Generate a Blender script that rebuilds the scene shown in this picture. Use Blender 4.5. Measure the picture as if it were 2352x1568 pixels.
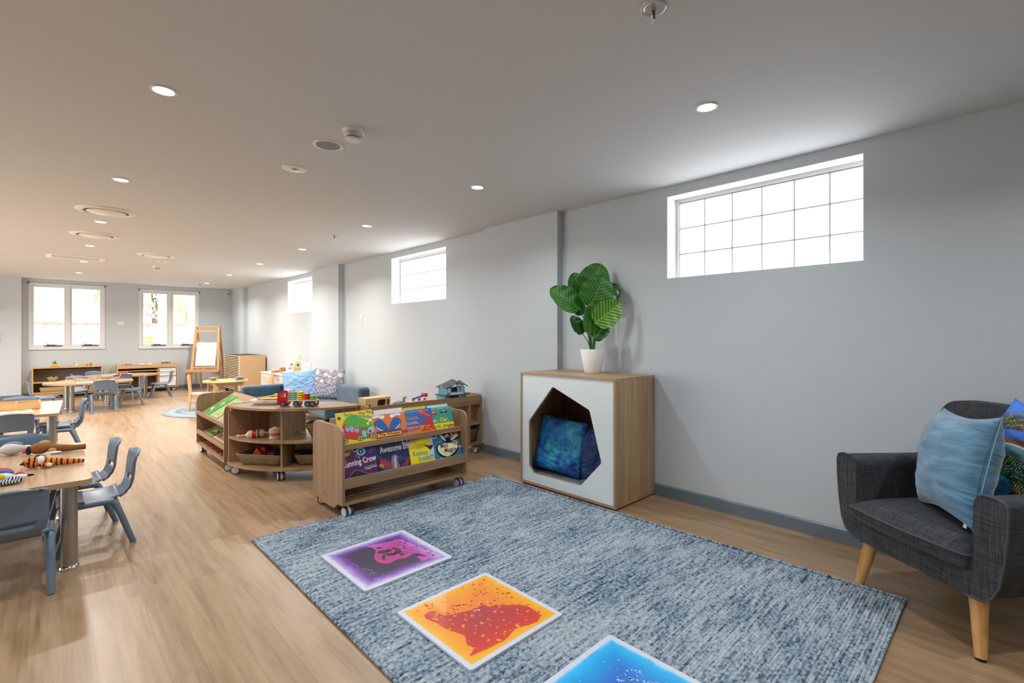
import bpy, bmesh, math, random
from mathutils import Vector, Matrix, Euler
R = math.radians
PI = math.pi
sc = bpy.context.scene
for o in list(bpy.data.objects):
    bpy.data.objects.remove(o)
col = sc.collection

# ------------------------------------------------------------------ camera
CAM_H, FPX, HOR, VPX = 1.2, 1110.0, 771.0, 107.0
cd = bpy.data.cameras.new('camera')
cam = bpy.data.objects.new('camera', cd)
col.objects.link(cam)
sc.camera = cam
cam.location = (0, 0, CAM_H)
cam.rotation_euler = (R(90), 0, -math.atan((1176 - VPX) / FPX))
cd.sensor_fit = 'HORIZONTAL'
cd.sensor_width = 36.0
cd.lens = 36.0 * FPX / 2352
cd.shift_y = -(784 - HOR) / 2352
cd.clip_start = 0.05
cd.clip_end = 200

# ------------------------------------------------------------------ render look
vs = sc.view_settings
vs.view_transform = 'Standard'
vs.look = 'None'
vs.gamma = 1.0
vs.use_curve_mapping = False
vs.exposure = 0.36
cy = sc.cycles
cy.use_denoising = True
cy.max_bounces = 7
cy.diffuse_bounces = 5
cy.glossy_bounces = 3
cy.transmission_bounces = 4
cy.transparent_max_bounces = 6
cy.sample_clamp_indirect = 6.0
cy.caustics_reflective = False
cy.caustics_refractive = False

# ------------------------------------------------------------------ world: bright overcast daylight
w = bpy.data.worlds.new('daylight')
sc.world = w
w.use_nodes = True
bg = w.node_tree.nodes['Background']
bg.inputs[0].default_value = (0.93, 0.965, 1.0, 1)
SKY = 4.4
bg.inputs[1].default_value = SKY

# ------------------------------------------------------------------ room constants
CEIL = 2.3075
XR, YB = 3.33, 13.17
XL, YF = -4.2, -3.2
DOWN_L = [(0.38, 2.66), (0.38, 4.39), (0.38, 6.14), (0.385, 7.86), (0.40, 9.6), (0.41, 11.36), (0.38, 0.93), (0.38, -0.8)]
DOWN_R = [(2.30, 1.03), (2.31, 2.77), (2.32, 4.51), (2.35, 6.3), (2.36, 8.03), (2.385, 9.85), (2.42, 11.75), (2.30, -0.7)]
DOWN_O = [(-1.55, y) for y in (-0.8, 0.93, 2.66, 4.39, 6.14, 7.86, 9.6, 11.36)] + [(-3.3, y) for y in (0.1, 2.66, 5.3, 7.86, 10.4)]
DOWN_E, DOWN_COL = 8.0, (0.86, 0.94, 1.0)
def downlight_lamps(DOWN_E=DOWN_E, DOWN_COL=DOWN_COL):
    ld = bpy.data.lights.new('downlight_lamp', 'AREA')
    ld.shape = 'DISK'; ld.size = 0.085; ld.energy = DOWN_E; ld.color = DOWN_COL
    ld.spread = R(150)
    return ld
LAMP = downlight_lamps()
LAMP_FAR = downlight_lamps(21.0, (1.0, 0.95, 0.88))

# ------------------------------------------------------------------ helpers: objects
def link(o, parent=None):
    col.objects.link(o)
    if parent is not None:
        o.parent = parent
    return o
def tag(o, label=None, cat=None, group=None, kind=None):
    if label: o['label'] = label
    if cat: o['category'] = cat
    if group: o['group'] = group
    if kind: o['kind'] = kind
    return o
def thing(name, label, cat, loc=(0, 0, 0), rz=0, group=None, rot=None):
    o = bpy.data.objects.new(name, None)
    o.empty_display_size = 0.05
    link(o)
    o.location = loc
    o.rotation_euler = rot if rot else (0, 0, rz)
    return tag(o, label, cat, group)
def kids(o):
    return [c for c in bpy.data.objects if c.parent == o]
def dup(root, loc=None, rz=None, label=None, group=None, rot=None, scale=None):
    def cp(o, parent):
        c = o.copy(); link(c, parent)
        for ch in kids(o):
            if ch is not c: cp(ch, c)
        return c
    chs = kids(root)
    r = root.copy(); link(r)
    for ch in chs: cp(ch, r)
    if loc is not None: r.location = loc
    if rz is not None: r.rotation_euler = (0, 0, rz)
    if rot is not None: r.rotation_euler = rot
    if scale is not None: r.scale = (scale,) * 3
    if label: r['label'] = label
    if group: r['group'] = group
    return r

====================

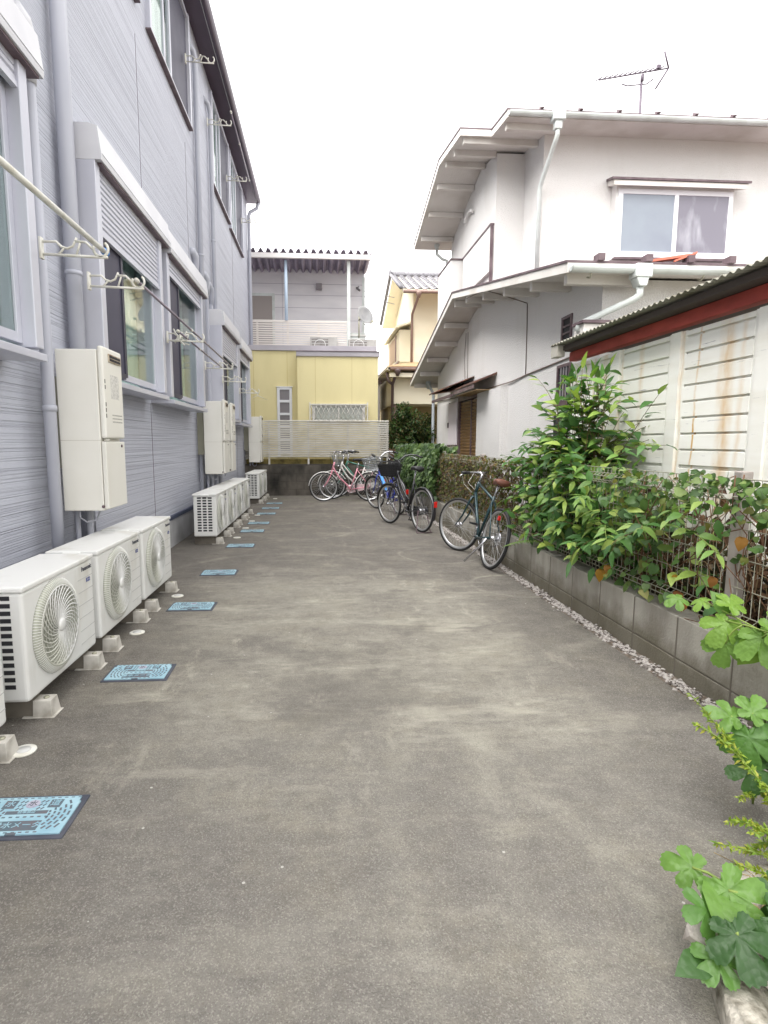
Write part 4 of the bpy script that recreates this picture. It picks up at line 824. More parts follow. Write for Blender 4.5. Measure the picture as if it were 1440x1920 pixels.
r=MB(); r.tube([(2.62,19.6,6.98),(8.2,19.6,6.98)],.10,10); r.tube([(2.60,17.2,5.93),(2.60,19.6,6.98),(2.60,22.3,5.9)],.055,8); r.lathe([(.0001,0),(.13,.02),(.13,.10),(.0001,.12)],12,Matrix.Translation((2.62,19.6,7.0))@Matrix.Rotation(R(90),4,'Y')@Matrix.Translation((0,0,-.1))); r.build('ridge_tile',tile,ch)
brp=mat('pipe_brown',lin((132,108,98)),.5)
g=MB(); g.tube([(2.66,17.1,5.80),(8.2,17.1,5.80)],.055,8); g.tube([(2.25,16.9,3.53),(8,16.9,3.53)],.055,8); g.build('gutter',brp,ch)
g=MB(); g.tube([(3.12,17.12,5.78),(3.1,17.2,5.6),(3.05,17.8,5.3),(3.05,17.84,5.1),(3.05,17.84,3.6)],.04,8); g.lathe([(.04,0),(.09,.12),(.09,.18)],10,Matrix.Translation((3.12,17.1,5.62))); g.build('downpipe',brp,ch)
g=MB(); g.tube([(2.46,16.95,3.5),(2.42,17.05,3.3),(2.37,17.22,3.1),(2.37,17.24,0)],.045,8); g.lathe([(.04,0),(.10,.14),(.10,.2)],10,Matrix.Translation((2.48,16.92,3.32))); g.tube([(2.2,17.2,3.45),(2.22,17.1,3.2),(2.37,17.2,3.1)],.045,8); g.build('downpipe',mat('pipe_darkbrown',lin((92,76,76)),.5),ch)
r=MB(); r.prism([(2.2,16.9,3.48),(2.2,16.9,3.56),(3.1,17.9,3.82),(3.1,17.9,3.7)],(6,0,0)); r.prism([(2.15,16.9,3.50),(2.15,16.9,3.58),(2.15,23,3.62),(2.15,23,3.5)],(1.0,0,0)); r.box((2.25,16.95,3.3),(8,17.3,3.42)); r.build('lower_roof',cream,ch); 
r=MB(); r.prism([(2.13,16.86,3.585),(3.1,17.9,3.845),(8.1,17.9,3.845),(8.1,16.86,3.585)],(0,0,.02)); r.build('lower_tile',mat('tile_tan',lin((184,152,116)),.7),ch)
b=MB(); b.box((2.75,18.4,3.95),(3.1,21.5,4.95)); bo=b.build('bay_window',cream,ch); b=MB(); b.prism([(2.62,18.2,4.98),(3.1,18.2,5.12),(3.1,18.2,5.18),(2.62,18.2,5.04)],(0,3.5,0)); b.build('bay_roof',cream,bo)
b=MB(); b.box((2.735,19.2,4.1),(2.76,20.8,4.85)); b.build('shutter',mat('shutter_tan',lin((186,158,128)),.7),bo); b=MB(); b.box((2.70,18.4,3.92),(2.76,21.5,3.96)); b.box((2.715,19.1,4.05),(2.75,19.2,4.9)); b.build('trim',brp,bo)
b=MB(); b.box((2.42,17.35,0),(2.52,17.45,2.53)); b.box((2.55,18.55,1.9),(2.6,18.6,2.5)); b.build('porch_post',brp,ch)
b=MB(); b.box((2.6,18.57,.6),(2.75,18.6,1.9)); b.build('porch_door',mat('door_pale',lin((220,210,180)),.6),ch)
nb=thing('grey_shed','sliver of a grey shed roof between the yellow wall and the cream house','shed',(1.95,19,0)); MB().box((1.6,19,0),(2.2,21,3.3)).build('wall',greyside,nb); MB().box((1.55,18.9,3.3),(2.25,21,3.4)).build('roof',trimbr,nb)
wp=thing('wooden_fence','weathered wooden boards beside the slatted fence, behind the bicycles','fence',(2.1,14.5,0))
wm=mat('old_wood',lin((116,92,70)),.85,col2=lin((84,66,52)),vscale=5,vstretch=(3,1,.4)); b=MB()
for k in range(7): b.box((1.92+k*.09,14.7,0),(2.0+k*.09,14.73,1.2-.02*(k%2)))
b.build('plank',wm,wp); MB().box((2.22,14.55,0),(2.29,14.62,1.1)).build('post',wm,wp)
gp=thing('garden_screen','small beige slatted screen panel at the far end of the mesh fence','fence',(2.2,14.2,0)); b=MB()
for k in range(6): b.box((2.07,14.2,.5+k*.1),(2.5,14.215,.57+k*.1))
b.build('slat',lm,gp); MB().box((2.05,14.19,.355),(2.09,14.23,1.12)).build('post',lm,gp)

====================

_WHAT IS EXPECTED_: Quote word for word only the lines above from the one containing "Generate a Blender" through the one containing "cd.clip_end = 200". Pictures stay out of your copy.

_RESPONSE BELOW_:
Generate a Blender script that rebuilds the scene shown in this picture. Use Blender 4.5. Measure the picture as if it were 2352x1568 pixels.
import bpy, bmesh, math, random
from mathutils import Vector, Matrix, Euler
R = math.radians
PI = math.pi
sc = bpy.context.scene
for o in list(bpy.data.objects):
    bpy.data.objects.remove(o)
col = sc.collection

# ------------------------------------------------------------------ camera
CAM_H, FPX, HOR, VPX = 1.2, 1110.0, 771.0, 107.0
cd = bpy.data.cameras.new('camera')
cam = bpy.data.objects.new('camera', cd)
col.objects.link(cam)
sc.camera = cam
cam.location = (0, 0, CAM_H)
cam.rotation_euler = (R(90), 0, -math.atan((1176 - VPX) / FPX))
cd.sensor_fit = 'HORIZONTAL'
cd.sensor_width = 36.0
cd.lens = 36.0 * FPX / 2352
cd.shift_y = -(784 - HOR) / 2352
cd.clip_start = 0.05
cd.clip_end = 200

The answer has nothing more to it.